"It's an amazing day for women's football." That's Emma Hayes, USWNT head coach, reacting to a FIFA rule that is genuinely worth celebrating: starting with the Under-20 World Cup this September, every team in a FIFA women's tournament must have at least two women on its bench — and at least one of them must be the head coach or an assistant.
Not a suggestion. A requirement.
The context makes this more significant than it might first appear. At the 2023 Women's World Cup, only 12 of the 32 teams were coached by women. In the NWSL, just four of 16 clubs currently have female head coaches. Even at last year's College Cup, every head coach and every assistant on Florida State's staff — national champions — was male. The pipeline into coaching for women isn't just thin. In most places, it barely exists.
Why the mandate matters
The standard justification for slow progress is always the pipeline — wait for more women to play, and eventually more will coach. FIFA isn't buying that argument anymore, and frankly, neither should anyone else. Since 2021, the governing body has supported 759 female coaches from 73 countries through its education scholarship program. That's real groundwork. This new rule is the pressure that follows it.

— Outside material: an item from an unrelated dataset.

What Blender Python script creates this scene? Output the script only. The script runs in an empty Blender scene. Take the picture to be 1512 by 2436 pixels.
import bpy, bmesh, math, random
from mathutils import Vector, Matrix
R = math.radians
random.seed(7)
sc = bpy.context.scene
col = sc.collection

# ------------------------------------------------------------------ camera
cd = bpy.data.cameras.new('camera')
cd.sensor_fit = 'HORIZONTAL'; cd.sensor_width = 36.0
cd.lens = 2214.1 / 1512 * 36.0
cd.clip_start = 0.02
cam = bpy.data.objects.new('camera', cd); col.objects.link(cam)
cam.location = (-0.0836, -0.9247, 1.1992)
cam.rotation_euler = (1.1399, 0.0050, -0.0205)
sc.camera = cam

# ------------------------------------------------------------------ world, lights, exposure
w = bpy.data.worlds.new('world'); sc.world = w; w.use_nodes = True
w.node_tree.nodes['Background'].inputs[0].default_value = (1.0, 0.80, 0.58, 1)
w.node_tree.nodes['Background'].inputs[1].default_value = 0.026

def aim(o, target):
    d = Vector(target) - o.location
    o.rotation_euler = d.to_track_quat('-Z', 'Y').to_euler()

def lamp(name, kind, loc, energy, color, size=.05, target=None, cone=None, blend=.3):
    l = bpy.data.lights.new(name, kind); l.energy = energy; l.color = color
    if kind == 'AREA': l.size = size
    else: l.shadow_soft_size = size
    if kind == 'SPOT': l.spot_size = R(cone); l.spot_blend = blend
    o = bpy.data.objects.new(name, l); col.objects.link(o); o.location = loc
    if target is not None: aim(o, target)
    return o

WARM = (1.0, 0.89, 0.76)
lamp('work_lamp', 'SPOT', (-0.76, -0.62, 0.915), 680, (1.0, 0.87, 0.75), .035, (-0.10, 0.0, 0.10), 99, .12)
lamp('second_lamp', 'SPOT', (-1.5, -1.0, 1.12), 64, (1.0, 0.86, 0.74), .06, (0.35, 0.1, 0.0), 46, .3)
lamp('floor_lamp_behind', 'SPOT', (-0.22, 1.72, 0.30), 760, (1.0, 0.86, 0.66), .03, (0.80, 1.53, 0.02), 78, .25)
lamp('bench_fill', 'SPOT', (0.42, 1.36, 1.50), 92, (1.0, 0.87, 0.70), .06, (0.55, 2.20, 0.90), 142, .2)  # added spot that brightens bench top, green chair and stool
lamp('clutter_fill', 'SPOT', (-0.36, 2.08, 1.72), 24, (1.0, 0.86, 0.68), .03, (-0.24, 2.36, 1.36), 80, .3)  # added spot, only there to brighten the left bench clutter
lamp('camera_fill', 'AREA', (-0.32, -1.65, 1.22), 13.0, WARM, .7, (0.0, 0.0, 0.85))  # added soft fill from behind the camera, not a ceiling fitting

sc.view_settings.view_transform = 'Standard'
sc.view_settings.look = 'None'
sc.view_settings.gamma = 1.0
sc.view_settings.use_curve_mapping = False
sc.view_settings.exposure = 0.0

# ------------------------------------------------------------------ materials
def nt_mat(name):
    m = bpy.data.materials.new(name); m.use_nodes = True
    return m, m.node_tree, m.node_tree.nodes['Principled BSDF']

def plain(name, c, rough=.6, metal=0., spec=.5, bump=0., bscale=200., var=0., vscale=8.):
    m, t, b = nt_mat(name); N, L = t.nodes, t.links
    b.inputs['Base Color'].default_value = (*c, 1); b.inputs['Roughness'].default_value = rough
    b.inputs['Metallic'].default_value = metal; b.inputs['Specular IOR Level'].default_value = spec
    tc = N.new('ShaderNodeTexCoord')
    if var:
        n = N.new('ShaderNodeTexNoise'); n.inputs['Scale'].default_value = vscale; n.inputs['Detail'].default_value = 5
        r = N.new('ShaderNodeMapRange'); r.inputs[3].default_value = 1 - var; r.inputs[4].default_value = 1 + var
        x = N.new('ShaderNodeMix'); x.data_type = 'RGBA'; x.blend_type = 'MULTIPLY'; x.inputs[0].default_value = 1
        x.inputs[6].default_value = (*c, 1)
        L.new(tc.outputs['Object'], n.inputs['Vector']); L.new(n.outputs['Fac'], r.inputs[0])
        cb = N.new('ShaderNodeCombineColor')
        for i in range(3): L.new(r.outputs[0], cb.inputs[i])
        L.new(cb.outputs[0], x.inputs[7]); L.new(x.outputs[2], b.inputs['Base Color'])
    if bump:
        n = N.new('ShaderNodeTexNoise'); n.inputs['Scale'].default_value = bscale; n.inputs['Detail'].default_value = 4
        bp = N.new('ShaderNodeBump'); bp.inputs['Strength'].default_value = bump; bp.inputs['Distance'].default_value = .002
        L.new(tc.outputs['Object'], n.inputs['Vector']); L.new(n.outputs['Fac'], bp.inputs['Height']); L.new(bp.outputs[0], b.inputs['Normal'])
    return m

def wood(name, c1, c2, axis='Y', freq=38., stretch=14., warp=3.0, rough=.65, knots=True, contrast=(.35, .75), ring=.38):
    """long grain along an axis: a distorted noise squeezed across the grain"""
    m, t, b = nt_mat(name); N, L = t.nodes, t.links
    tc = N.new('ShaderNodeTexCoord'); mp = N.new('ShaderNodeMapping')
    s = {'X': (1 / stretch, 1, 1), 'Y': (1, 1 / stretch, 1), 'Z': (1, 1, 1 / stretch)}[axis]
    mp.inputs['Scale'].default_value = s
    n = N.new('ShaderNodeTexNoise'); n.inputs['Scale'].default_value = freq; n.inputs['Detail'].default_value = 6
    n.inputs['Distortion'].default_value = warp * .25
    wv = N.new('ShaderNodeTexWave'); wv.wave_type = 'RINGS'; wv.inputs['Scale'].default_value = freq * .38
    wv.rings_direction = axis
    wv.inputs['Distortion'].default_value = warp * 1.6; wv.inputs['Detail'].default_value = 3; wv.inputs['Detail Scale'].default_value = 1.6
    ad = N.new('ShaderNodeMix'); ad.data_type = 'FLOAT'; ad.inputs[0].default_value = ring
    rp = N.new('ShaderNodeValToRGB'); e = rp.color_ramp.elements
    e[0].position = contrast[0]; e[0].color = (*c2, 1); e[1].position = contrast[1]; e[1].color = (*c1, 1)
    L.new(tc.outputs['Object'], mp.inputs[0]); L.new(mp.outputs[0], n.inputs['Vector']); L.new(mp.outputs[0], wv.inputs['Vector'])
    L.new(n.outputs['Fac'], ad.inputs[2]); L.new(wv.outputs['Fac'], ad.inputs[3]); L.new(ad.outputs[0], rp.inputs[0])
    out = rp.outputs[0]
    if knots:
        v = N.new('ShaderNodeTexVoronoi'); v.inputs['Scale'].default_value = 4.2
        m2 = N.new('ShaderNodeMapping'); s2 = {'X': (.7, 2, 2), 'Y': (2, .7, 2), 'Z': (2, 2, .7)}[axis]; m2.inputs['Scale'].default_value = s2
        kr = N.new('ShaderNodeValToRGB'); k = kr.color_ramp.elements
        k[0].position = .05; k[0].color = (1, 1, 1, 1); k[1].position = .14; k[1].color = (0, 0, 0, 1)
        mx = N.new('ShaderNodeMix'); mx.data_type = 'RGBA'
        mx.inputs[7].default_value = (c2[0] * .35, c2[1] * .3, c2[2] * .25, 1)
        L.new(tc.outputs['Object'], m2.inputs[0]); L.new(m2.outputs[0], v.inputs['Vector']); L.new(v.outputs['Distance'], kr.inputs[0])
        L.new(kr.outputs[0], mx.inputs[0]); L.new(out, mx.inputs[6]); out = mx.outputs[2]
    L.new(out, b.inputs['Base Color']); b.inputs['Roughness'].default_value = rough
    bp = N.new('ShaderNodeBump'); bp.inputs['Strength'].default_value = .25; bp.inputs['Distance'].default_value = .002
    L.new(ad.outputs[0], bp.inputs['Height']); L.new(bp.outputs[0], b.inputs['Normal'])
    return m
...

Jill Ellis, two-time World Cup-winning coach and now FIFA's chief football officer, put it plainly: "There are simply not enough women in coaching today. We must do more to accelerate change by creating clearer pathways, expanding opportunities and increasing the visibility for women on our sidelines."
Ellis knows what she's talking about. So does Hayes, who inherited a USWNT team that had just suffered its worst-ever early exit at a major tournament and delivered Olympic gold less than three months later. The idea that women lack the skill set to lead — in coaching, in front offices, anywhere — has been disproved repeatedly. The obstacles are structural, not meritocratic.
The gaps FIFA still needs to fill
There are legitimate questions FIFA hasn't answered yet. How will compliance be monitored? What's the penalty for federations that ignore the rule or put women on the bench as decoration rather than genuine contributors? Those aren't minor details — there are still national federations that treat women as an afterthought, and a rule without enforcement is just a press release.
- FIFA has not specified penalties for non-compliance
- No mechanism has been announced to verify that female staff are active coaching participants, not token appointments
- The rule applies to FIFA women's tournaments only — domestic leagues and confederations are unaffected
It was less than three years ago that the then-president of Spain's football federation kissed World Cup winner Jenni Hermoso without consent and faced no immediate consequence from the sport's institutions. Goodwill only goes so far without accountability behind it.
Still. FIFA mandating this — not recommending it, not encouraging it, mandating it — shifts the baseline. "I can think of so many female coaches across the women's game that deserve the opportunity to lead or be a part of a high-level coaching staff," Hayes said. "This will assist in providing more of those opportunities."
The prize money gap remains. The resource gap remains. But forcing female coaches onto the sidelines of the sport's highest-profile women's stages is a structural change, not a symbolic one. The sport will look different because of it.